26 de dezembro de 2025

A neurocientista descobriu joguinho novo – 25/12/2025 – Suzana Herculano-Houzel

A neurocientista descobriu joguinho novo - 25/12/2025 - Suzana Herculano-Houzel

Meus dias começam assim: antes de levantar, escaneio o aplicativo da Folha, depois o do New York Times, e o do Globo pra saber o que fedeu no mundo enquanto eu dormia (The Atlantic é reservado para leitura noturna por puro prazer); mato o Wordle dos joguinhos do NYT ainda no banheiro; e então caço as palavras do Spelling Bee enquanto tomo meu café de mentira com pão de mentira e queijo de mentira (chicória, sem glúten e sem leite, por razões de intolerância tripla). Nos bons dias, o Spelling Bee dura certinho até o fim do meu pão.

(Não entro mais em rede social alguma. Está na lista ler o livro novo do Cory Doctorow, sobre a ‘merdificação’ da internet, mas é só para descobrir os detalhes de como a cultura da competição para ser o mais forte está levando os senhores tecnofeudais à implosão, viva! Já entramos na era de IA produzindo conteúdo para IA consumir, agora é só pegar a pipoca –ou melhor, aproveitar meu tempo livre conversando de verdade com gente de verdade.)

Mas minha rotina matinal vai ter que sofrer ajustes, porque o aplicativo de jogos do NYT acaba de incorporar o Pips, desafio de lógica usando poucas peças de dominó pré-selecionadas que precisam ser posicionadas numa grade de acordo com as especificações dadas: nestas casas só números iguais, ali só diferentes, aqui têm que somar dez, ali zero, e assim vai. É tudo o que meu cérebro esquisito gosta num jogo só: raciocínio espacial e lógico do tipo se-aqui-então-ali, sem limite de tempo, com o prazer de completar um tabuleiro, mais ter que ficar me lembrando o tempo todo de que a regra fundamental do dominó, de casar números, não se aplica. A sorte não tem vez: Pips é um jogo que só se resolve com flexibilidade mental –ou seja, usando inteligência.

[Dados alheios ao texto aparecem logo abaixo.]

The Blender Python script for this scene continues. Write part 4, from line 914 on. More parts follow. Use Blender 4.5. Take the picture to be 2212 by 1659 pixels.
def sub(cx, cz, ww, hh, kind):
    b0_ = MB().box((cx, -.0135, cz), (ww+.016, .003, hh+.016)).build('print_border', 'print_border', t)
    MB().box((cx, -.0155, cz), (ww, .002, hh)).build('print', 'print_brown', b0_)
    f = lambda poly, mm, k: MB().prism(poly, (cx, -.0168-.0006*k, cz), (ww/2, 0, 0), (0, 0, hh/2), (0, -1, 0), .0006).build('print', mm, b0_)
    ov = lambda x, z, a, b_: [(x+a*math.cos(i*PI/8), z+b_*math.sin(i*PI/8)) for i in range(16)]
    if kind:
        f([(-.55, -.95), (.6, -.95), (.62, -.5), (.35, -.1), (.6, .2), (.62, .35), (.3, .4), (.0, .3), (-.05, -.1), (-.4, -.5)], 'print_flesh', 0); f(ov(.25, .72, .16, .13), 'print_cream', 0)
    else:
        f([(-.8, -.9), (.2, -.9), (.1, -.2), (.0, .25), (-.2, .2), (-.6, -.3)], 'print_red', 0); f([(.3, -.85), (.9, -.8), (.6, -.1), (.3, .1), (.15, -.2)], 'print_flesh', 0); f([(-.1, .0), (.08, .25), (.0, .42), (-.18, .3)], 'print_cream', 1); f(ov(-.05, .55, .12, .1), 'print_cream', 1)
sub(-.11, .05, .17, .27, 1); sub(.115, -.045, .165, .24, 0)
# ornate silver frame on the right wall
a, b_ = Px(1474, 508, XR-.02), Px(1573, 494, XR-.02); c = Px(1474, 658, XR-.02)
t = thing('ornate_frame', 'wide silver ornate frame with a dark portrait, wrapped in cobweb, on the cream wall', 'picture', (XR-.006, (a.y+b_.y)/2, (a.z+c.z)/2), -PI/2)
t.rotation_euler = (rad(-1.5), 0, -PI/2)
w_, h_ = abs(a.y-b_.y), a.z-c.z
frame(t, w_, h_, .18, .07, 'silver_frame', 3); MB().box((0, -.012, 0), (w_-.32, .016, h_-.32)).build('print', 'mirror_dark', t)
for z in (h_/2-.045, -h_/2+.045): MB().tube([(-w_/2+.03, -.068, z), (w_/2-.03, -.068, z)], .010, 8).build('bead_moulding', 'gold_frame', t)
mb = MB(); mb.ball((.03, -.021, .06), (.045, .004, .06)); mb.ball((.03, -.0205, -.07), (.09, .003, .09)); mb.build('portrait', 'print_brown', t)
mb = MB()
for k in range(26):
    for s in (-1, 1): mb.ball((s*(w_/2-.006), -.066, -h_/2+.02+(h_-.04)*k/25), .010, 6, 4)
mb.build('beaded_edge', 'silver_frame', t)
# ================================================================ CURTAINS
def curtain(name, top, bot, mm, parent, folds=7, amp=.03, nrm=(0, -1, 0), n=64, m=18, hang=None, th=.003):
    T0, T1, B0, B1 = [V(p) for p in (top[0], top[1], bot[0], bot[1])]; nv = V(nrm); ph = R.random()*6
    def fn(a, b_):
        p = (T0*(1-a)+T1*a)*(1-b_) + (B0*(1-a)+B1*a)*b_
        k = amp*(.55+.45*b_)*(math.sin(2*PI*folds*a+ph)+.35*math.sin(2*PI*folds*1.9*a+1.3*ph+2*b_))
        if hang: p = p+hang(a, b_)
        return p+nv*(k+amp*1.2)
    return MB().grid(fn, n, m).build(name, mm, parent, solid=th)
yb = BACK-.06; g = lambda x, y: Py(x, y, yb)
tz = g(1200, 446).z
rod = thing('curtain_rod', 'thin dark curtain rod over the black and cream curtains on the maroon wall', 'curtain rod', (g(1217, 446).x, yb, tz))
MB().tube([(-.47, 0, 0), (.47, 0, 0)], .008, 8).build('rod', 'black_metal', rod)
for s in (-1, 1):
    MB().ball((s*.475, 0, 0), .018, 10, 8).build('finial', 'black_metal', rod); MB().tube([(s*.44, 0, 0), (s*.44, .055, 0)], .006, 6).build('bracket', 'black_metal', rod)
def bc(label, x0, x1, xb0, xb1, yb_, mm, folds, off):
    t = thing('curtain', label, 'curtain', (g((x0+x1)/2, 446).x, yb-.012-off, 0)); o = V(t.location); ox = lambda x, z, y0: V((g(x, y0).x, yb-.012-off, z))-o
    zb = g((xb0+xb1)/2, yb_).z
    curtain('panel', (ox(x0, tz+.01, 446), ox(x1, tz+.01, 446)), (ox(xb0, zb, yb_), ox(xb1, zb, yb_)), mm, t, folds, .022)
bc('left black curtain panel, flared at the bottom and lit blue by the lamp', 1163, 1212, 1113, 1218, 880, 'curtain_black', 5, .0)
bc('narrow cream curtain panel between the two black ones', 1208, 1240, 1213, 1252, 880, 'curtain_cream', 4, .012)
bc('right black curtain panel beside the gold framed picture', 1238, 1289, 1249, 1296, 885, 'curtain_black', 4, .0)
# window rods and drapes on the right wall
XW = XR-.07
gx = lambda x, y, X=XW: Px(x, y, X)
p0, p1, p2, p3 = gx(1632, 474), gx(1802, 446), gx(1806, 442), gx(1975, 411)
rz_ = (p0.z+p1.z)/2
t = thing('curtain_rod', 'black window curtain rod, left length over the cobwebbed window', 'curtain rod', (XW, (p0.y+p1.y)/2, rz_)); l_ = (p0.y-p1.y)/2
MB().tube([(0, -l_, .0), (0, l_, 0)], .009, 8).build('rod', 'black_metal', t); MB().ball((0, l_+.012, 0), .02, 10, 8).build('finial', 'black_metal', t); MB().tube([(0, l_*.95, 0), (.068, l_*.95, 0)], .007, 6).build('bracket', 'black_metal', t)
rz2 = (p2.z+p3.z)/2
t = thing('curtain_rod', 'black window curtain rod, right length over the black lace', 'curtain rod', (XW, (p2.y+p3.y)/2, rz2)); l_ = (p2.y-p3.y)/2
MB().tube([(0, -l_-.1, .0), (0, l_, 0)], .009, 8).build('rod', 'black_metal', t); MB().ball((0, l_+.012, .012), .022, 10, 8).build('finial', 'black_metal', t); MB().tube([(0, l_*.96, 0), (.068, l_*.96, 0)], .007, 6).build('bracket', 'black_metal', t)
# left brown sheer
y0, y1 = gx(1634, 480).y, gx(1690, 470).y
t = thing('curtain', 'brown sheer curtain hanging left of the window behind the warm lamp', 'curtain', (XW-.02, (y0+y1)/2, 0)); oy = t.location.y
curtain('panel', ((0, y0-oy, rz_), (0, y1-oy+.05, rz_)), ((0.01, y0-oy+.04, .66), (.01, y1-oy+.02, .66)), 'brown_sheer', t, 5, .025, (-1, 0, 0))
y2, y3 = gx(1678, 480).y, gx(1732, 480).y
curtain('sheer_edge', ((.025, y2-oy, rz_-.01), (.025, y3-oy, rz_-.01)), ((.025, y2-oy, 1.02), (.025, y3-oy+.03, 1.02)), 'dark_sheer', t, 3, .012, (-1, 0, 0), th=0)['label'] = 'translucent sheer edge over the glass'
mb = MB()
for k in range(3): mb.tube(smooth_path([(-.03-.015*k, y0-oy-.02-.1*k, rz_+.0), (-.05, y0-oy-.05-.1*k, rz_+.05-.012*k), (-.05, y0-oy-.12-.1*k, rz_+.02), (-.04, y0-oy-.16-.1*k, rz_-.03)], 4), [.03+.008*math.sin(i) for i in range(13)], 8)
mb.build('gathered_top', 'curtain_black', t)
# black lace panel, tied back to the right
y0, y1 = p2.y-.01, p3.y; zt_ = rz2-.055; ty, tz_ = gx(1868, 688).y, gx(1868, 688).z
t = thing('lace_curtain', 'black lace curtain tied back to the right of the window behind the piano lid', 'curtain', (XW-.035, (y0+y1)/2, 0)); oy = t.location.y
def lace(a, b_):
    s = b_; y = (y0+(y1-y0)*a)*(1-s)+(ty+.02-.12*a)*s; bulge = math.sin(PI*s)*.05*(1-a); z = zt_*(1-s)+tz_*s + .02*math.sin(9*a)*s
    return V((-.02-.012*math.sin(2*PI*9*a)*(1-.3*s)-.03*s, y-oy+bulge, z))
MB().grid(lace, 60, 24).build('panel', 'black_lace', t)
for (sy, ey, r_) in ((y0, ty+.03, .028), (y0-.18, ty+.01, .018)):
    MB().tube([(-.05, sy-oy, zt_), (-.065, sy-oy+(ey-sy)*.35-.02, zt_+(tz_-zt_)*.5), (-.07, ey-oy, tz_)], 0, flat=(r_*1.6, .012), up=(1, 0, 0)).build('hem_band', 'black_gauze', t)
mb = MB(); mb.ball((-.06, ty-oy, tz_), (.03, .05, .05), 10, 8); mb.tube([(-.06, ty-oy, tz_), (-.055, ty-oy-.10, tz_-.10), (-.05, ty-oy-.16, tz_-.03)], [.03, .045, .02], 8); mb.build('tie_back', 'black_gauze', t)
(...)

Já aprendi que também no Pips, como no Sudoku e nos problemas na vida de modo geral que dependem de inteligência, o melhor começo é identificar as maiores limitações: tem alguma peça ou número que somente cabe em um certo lugar? Alguma condição que só pode ser atendida por uma peça ou combinação particular? Por exemplo: se duas casas somam zero, já se sabe que ali só cabem peças com zero; se só houver duas disponíveis, então são elas mesmo. Se duas casas têm que somar mais de dez, o fato de as peças de dominó só irem até seis significa que ao menos uma é um seis, e se a outra não for outro seis, então é um cinco.

Daí em diante é possível seguir usando só a memória de trabalho, aquela que constrói e guarda em mente sequências simuladas de ações e seus resultados. Como todo o resto, a memória de trabalho melhora com o uso, conforme é exercitada, e jogos fazem isso. Mas se assim ficar difícil, Pips permite o luxo de voltar atrás e recolocar as peças à vontade, e os três níveis de dificuldade também dão a medida certa de desafio sem frustração demais para cada freguês.

Pips é apenas mais um jogo, mas sua lição é para a vida. Se inteligência é flexibilidade, identificar o maior entrave em cada situação, a peça que mais limita o meio de campo, é o problema mais fundamental –e solucioná-lo é extremamente gratificante, porque é dali que tudo começa a andar, e registrar nosso progresso é o que faz a gente se sentir forte e capaz. Reconhecer e mapear as limitações do jogo é sempre um excelente ponto de partida.